(Entries with scene source code)

○ ○ ○

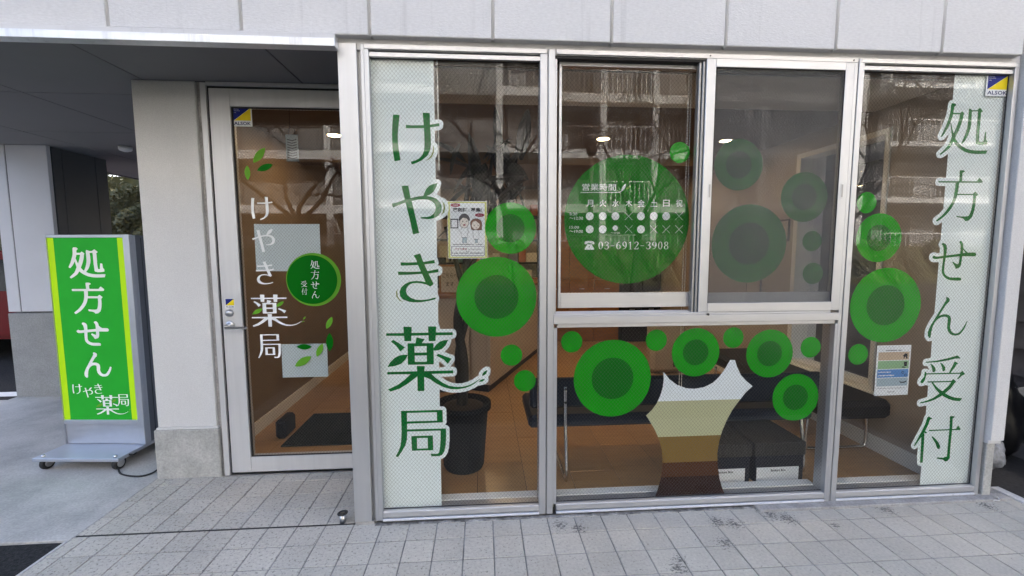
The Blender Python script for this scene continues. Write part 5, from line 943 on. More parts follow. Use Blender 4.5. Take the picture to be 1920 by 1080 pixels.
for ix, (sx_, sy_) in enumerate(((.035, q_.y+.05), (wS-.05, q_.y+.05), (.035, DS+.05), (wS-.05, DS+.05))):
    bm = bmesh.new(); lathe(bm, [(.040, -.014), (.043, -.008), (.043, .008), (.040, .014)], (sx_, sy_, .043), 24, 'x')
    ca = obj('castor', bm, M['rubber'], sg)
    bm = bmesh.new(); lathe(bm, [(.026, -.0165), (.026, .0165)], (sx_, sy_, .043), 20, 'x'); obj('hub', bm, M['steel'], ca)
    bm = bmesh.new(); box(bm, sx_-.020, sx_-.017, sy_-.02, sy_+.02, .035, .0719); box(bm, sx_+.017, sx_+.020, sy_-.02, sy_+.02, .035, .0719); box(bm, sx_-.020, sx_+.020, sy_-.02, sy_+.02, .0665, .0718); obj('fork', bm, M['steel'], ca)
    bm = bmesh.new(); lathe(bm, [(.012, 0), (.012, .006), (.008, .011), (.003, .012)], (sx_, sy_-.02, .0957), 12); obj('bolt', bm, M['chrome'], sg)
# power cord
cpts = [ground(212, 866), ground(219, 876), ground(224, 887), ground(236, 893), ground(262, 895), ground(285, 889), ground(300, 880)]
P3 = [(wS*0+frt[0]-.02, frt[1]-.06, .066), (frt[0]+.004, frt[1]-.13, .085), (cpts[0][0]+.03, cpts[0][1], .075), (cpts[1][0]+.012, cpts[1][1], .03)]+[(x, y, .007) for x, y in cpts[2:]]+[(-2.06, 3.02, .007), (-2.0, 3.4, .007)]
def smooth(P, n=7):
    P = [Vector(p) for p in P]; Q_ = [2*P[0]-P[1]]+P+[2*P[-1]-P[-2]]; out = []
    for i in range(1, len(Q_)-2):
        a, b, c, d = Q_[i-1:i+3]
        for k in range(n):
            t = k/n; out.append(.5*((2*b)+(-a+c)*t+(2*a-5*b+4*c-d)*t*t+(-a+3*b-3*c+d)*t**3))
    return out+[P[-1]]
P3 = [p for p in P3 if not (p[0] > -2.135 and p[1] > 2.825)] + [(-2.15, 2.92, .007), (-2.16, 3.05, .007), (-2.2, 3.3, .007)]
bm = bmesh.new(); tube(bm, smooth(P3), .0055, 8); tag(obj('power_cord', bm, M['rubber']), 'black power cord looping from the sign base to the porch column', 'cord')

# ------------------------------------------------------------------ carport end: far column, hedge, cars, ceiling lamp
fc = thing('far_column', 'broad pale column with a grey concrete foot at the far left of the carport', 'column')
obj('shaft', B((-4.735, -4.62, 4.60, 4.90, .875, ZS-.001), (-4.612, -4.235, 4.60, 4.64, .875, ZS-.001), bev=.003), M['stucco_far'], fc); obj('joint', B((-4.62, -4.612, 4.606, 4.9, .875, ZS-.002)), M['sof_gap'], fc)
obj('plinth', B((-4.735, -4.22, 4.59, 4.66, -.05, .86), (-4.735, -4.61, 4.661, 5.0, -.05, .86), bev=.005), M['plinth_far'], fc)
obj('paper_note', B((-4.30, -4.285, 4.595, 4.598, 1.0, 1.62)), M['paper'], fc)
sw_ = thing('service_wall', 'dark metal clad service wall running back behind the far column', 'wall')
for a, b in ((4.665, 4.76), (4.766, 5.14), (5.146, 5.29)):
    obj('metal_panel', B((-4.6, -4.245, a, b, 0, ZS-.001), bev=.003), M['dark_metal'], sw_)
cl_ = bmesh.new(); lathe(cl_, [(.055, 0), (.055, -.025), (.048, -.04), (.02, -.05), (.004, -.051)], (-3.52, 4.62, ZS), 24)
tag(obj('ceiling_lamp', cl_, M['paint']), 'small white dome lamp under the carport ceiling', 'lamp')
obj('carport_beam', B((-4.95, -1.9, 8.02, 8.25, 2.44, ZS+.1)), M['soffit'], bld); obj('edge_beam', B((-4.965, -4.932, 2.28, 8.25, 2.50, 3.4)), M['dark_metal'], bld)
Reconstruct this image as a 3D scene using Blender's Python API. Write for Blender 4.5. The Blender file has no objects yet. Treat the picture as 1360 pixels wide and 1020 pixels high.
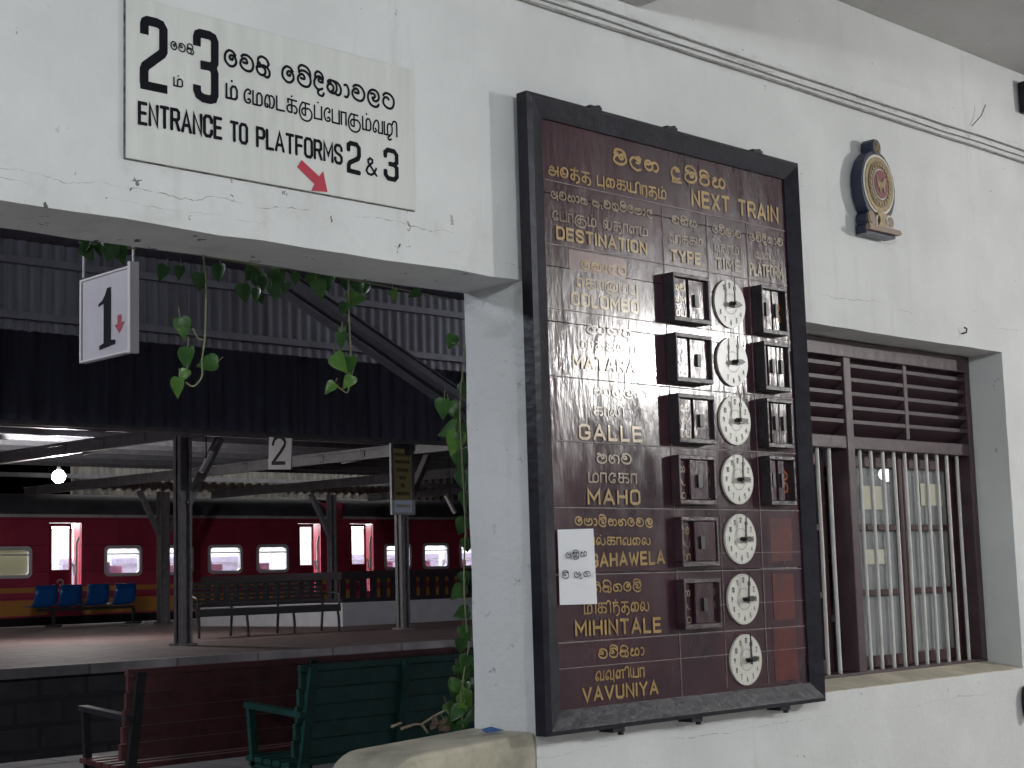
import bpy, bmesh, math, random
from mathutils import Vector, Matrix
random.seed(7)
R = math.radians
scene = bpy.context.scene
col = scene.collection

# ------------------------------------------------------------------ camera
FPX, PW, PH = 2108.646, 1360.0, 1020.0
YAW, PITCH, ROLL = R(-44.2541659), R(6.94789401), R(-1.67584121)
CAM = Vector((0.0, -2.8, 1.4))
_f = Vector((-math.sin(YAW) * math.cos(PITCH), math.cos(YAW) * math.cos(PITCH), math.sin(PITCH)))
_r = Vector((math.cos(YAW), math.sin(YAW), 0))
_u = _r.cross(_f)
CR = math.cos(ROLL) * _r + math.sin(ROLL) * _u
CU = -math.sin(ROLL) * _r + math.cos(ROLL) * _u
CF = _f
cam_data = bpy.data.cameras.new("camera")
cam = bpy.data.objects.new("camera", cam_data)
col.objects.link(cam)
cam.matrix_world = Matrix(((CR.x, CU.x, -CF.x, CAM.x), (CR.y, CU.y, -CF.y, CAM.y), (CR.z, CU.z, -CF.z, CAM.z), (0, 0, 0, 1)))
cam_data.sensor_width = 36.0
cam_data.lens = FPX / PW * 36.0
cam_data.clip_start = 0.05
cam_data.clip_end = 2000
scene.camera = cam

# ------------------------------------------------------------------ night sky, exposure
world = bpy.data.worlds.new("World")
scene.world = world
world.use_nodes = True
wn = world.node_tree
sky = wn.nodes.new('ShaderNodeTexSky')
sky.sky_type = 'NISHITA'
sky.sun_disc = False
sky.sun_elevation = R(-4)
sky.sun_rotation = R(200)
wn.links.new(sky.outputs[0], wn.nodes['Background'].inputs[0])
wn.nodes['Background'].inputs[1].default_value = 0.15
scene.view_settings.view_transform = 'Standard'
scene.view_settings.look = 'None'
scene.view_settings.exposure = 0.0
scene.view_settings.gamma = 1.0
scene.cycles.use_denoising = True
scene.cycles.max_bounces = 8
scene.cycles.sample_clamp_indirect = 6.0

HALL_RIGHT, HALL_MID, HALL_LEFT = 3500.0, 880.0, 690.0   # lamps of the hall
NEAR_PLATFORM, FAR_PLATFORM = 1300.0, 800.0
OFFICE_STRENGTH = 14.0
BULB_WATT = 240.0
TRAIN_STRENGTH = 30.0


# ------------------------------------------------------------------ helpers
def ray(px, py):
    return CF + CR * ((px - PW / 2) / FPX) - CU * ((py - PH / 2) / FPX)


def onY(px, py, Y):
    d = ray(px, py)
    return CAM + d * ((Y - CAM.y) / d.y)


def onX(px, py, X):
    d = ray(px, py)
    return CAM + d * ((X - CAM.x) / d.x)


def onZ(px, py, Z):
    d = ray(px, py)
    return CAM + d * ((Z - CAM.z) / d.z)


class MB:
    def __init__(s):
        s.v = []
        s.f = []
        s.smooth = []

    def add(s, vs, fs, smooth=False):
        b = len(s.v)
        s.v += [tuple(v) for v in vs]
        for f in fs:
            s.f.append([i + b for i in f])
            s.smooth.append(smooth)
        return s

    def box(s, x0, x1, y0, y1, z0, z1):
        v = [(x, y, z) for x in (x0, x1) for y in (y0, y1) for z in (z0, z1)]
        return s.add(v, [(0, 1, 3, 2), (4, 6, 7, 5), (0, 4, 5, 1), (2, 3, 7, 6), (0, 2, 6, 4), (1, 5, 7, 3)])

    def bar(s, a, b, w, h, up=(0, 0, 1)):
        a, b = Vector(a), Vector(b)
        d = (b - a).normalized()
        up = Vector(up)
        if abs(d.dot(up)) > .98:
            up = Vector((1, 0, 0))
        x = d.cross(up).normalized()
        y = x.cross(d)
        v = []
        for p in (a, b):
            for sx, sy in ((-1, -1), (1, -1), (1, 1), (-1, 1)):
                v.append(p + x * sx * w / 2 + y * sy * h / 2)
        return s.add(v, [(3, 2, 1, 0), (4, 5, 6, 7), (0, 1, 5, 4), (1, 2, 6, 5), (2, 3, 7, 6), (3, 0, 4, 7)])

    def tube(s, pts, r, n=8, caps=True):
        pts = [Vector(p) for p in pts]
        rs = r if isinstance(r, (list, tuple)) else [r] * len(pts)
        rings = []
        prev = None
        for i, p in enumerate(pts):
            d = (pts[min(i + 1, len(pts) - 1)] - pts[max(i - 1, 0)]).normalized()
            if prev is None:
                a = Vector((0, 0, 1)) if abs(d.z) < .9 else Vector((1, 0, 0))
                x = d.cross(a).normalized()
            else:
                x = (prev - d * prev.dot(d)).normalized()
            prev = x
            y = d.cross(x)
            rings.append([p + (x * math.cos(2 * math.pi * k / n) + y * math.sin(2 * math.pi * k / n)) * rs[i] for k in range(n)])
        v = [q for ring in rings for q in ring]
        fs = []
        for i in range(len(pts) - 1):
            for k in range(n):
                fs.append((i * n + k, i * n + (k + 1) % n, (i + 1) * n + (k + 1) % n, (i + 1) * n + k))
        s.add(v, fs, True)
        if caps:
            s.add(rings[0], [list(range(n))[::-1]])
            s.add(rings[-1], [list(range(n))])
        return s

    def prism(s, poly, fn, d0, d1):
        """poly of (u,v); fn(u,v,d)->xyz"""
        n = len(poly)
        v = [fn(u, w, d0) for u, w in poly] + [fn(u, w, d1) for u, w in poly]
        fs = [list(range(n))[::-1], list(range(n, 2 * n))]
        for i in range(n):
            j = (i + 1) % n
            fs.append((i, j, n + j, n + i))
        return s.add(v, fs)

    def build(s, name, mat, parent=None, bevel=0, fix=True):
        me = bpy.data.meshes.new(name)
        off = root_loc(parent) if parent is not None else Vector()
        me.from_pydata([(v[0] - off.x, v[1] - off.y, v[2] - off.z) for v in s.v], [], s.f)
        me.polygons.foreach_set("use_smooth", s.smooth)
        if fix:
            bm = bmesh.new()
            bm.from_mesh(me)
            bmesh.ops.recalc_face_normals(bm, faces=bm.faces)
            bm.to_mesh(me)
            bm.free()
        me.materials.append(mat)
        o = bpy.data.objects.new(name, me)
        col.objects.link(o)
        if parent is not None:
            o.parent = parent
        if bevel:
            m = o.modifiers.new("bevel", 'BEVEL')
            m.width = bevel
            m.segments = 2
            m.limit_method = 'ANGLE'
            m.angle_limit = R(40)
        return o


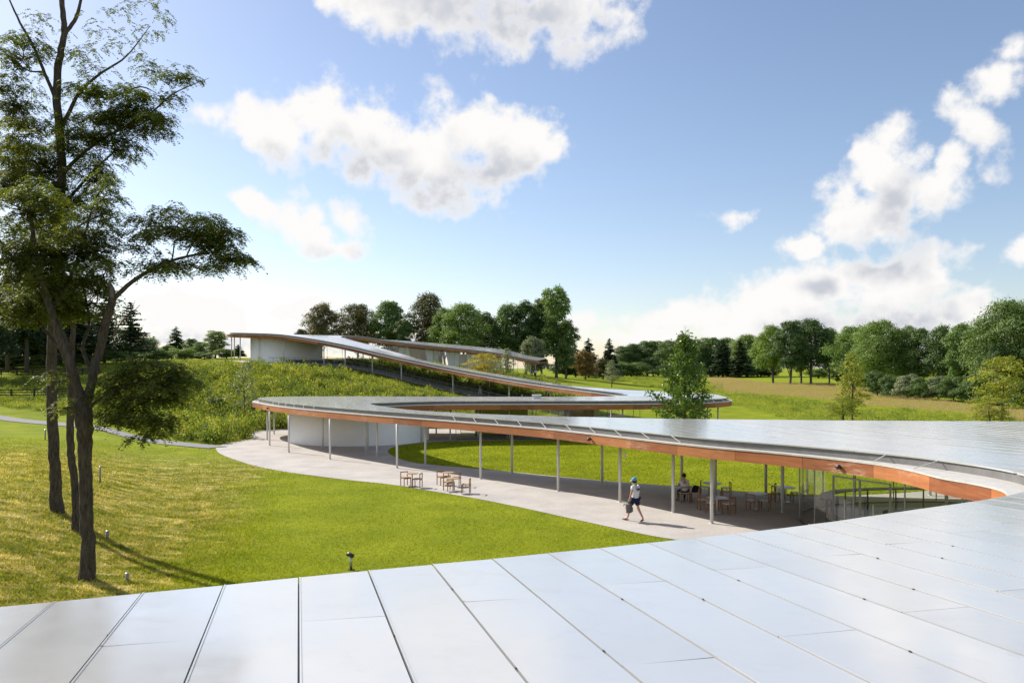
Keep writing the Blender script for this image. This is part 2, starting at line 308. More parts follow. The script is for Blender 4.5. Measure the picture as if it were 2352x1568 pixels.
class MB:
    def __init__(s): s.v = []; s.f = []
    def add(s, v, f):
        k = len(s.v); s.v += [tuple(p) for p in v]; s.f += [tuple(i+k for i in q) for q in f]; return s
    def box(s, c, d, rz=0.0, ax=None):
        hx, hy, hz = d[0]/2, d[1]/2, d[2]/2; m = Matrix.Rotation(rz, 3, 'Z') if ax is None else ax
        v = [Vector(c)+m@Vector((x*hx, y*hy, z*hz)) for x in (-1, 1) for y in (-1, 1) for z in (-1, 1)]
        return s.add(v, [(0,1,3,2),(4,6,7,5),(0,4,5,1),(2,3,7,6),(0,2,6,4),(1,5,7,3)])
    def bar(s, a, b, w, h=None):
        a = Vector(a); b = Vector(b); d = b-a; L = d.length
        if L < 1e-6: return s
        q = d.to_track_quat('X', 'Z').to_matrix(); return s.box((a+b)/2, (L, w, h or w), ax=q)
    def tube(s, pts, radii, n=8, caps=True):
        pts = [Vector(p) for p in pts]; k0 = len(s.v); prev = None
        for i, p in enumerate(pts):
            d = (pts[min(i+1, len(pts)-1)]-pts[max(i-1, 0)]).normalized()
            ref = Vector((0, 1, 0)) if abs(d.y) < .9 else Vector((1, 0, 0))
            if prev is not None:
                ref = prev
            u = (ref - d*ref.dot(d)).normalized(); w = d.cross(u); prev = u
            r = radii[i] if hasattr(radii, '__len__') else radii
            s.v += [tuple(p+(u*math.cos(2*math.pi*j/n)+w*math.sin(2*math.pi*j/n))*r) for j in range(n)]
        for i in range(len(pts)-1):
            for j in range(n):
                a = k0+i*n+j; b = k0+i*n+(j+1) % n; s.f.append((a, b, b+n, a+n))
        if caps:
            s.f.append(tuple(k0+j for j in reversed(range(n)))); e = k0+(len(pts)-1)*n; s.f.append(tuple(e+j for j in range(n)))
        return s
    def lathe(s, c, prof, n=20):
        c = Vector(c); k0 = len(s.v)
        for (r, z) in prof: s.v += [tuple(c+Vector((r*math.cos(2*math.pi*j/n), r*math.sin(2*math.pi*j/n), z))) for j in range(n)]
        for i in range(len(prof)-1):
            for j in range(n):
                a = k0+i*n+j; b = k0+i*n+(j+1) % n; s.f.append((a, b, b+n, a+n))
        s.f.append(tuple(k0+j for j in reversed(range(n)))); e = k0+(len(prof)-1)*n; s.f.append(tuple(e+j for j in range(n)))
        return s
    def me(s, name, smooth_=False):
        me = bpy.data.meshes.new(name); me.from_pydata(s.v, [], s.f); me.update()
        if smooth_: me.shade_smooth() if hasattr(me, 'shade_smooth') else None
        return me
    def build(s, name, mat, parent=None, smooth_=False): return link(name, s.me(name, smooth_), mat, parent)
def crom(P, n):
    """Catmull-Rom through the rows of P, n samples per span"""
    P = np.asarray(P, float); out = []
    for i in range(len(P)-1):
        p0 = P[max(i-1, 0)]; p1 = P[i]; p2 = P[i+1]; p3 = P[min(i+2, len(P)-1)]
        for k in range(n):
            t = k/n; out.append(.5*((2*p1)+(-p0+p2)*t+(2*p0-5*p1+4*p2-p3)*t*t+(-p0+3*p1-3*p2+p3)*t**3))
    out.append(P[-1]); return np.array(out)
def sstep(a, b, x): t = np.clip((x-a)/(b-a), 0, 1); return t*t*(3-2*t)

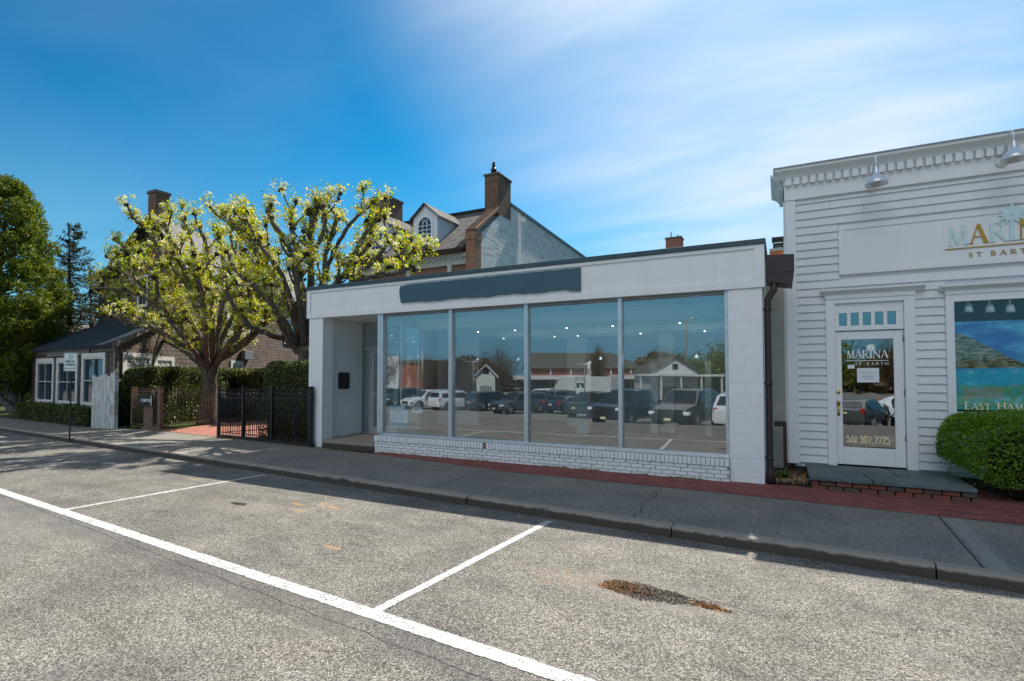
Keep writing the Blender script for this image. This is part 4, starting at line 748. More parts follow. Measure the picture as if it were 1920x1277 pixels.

○ ○ ○

_Job_.
Output nothing except the lines from the one containing "Reconstruct this image" through the one containing "scene.camera = cam", both kept, with the pictures removed.

_Exercise result_.
Reconstruct this image as a 3D scene using Blender's Python API. Write for Blender 4.5. The Blender file has no objects yet. Treat the picture as 1360 pixels wide and 1020 pixels high.
import bpy, bmesh, math, random
from mathutils import Vector, Matrix
random.seed(7)
R = math.radians
scene = bpy.context.scene
col = scene.collection

# ------------------------------------------------------------------ camera
FPX, PW, PH = 2108.646, 1360.0, 1020.0
YAW, PITCH, ROLL = R(-44.2541659), R(6.94789401), R(-1.67584121)
CAM = Vector((0.0, -2.8, 1.4))
_f = Vector((-math.sin(YAW) * math.cos(PITCH), math.cos(YAW) * math.cos(PITCH), math.sin(PITCH)))
_r = Vector((math.cos(YAW), math.sin(YAW), 0))
_u = _r.cross(_f)
CR = math.cos(ROLL) * _r + math.sin(ROLL) * _u
CU = -math.sin(ROLL) * _r + math.cos(ROLL) * _u
CF = _f
cam_data = bpy.data.cameras.new("camera")
cam = bpy.data.objects.new("camera", cam_data)
col.objects.link(cam)
cam.matrix_world = Matrix(((CR.x, CU.x, -CF.x, CAM.x), (CR.y, CU.y, -CF.y, CAM.y), (CR.z, CU.z, -CF.z, CAM.z), (0, 0, 0, 1)))
cam_data.sensor_width = 36.0
cam_data.lens = FPX / PW * 36.0
cam_data.clip_start = 0.05
cam_data.clip_end = 2000
scene.camera = cam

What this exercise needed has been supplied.